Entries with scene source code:
***

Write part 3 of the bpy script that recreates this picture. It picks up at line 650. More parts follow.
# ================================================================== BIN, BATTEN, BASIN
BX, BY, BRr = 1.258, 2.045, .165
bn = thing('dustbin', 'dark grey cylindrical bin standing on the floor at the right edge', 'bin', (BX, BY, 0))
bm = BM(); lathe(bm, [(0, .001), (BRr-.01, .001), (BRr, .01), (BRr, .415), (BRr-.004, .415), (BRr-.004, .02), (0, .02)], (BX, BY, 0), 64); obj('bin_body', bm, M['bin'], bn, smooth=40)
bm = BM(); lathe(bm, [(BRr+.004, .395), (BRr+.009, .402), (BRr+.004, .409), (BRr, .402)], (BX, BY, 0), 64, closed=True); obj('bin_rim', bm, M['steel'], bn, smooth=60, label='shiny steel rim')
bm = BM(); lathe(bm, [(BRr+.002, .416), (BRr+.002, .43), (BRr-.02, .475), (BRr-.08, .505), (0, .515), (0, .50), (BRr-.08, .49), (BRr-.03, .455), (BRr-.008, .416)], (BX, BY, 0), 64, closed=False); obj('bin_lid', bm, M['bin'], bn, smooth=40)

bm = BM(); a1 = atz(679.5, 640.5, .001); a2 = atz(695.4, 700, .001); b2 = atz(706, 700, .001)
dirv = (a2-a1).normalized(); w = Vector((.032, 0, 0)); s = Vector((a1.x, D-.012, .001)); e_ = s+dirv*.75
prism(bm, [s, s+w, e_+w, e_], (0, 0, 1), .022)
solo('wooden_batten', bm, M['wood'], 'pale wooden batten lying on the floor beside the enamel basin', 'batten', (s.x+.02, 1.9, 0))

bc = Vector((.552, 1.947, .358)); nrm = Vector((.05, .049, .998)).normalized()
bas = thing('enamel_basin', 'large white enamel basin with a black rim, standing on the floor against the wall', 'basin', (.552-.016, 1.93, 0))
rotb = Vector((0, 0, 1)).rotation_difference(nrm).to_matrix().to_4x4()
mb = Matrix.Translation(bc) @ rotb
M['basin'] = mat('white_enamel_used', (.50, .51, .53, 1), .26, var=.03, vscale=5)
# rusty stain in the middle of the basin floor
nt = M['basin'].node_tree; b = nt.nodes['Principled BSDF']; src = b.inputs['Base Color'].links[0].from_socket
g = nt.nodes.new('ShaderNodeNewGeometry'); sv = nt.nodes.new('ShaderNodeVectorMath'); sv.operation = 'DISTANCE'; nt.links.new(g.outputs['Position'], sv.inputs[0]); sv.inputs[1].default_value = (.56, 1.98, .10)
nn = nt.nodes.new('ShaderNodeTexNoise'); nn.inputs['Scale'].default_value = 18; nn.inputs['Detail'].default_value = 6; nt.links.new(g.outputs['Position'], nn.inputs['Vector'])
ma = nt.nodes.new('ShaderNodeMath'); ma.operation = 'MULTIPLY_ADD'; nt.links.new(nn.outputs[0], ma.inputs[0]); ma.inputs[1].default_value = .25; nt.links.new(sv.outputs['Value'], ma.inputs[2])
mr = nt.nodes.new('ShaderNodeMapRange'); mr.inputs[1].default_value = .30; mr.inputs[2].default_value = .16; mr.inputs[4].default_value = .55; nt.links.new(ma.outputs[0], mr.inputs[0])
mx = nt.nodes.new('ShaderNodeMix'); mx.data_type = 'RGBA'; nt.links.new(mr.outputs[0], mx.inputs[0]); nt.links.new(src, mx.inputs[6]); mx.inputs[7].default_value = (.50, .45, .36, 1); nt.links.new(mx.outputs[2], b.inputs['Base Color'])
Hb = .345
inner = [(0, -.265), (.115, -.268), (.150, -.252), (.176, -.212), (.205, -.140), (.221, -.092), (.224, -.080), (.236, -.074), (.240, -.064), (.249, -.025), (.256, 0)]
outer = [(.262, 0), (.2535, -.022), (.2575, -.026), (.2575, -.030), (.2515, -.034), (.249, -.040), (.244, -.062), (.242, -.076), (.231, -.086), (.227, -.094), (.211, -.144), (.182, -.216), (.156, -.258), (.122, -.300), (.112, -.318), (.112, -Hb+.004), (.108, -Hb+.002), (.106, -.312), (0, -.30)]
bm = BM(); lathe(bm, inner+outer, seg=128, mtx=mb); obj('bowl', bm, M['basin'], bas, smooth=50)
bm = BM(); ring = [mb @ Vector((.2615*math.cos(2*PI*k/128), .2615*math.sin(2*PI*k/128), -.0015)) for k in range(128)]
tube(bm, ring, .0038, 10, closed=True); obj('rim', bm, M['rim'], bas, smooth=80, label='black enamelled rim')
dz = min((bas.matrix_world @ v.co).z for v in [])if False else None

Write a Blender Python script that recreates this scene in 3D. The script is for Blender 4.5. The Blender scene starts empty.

***

● **Work to do**
Your task is to quote the listing above word for word.

● **Finished exercise**
Write part 3 of the bpy script that recreates this picture. It picks up at line 650. More parts follow.
# ================================================================== BIN, BATTEN, BASIN
BX, BY, BRr = 1.258, 2.045, .165
bn = thing('dustbin', 'dark grey cylindrical bin standing on the floor at the right edge', 'bin', (BX, BY, 0))
bm = BM(); lathe(bm, [(0, .001), (BRr-.01, .001), (BRr, .01), (BRr, .415), (BRr-.004, .415), (BRr-.004, .02), (0, .02)], (BX, BY, 0), 64); obj('bin_body', bm, M['bin'], bn, smooth=40)
bm = BM(); lathe(bm, [(BRr+.004, .395), (BRr+.009, .402), (BRr+.004, .409), (BRr, .402)], (BX, BY, 0), 64, closed=True); obj('bin_rim', bm, M['steel'], bn, smooth=60, label='shiny steel rim')
bm = BM(); lathe(bm, [(BRr+.002, .416), (BRr+.002, .43), (BRr-.02, .475), (BRr-.08, .505), (0, .515), (0, .50), (BRr-.08, .49), (BRr-.03, .455), (BRr-.008, .416)], (BX, BY, 0), 64, closed=False); obj('bin_lid', bm, M['bin'], bn, smooth=40)

bm = BM(); a1 = atz(679.5, 640.5, .001); a2 = atz(695.4, 700, .001); b2 = atz(706, 700, .001)
dirv = (a2-a1).normalized(); w = Vector((.032, 0, 0)); s = Vector((a1.x, D-.012, .001)); e_ = s+dirv*.75
prism(bm, [s, s+w, e_+w, e_], (0, 0, 1), .022)
solo('wooden_batten', bm, M['wood'], 'pale wooden batten lying on the floor beside the enamel basin', 'batten', (s.x+.02, 1.9, 0))

bc = Vector((.552, 1.947, .358)); nrm = Vector((.05, .049, .998)).normalized()
bas = thing('enamel_basin', 'large white enamel basin with a black rim, standing on the floor against the wall', 'basin', (.552-.016, 1.93, 0))
rotb = Vector((0, 0, 1)).rotation_difference(nrm).to_matrix().to_4x4()
mb = Matrix.Translation(bc) @ rotb
M['basin'] = mat('white_enamel_used', (.50, .51, .53, 1), .26, var=.03, vscale=5)
# rusty stain in the middle of the basin floor
nt = M['basin'].node_tree; b = nt.nodes['Principled BSDF']; src = b.inputs['Base Color'].links[0].from_socket
g = nt.nodes.new('ShaderNodeNewGeometry'); sv = nt.nodes.new('ShaderNodeVectorMath'); sv.operation = 'DISTANCE'; nt.links.new(g.outputs['Position'], sv.inputs[0]); sv.inputs[1].default_value = (.56, 1.98, .10)
nn = nt.nodes.new('ShaderNodeTexNoise'); nn.inputs['Scale'].default_value = 18; nn.inputs['Detail'].default_value = 6; nt.links.new(g.outputs['Position'], nn.inputs['Vector'])
ma = nt.nodes.new('ShaderNodeMath'); ma.operation = 'MULTIPLY_ADD'; nt.links.new(nn.outputs[0], ma.inputs[0]); ma.inputs[1].default_value = .25; nt.links.new(sv.outputs['Value'], ma.inputs[2])
mr = nt.nodes.new('ShaderNodeMapRange'); mr.inputs[1].default_value = .30; mr.inputs[2].default_value = .16; mr.inputs[4].default_value = .55; nt.links.new(ma.outputs[0], mr.inputs[0])
mx = nt.nodes.new('ShaderNodeMix'); mx.data_type = 'RGBA'; nt.links.new(mr.outputs[0], mx.inputs[0]); nt.links.new(src, mx.inputs[6]); mx.inputs[7].default_value = (.50, .45, .36, 1); nt.links.new(mx.outputs[2], b.inputs['Base Color'])
Hb = .345
inner = [(0, -.265), (.115, -.268), (.150, -.252), (.176, -.212), (.205, -.140), (.221, -.092), (.224, -.080), (.236, -.074), (.240, -.064), (.249, -.025), (.256, 0)]
outer = [(.262, 0), (.2535, -.022), (.2575, -.026), (.2575, -.030), (.2515, -.034), (.249, -.040), (.244, -.062), (.242, -.076), (.231, -.086), (.227, -.094), (.211, -.144), (.182, -.216), (.156, -.258), (.122, -.300), (.112, -.318), (.112, -Hb+.004), (.108, -Hb+.002), (.106, -.312), (0, -.30)]
bm = BM(); lathe(bm, inner+outer, seg=128, mtx=mb); obj('bowl', bm, M['basin'], bas, smooth=50)
bm = BM(); ring = [mb @ Vector((.2615*math.cos(2*PI*k/128), .2615*math.sin(2*PI*k/128), -.0015)) for k in range(128)]
tube(bm, ring, .0038, 10, closed=True); obj('rim', bm, M['rim'], bas, smooth=80, label='black enamelled rim')
dz = min((bas.matrix_world @ v.co).z for v in [])if False else None

Write a Blender Python script that recreates this scene in 3D. The script is for Blender 4.5. The Blender scene starts empty.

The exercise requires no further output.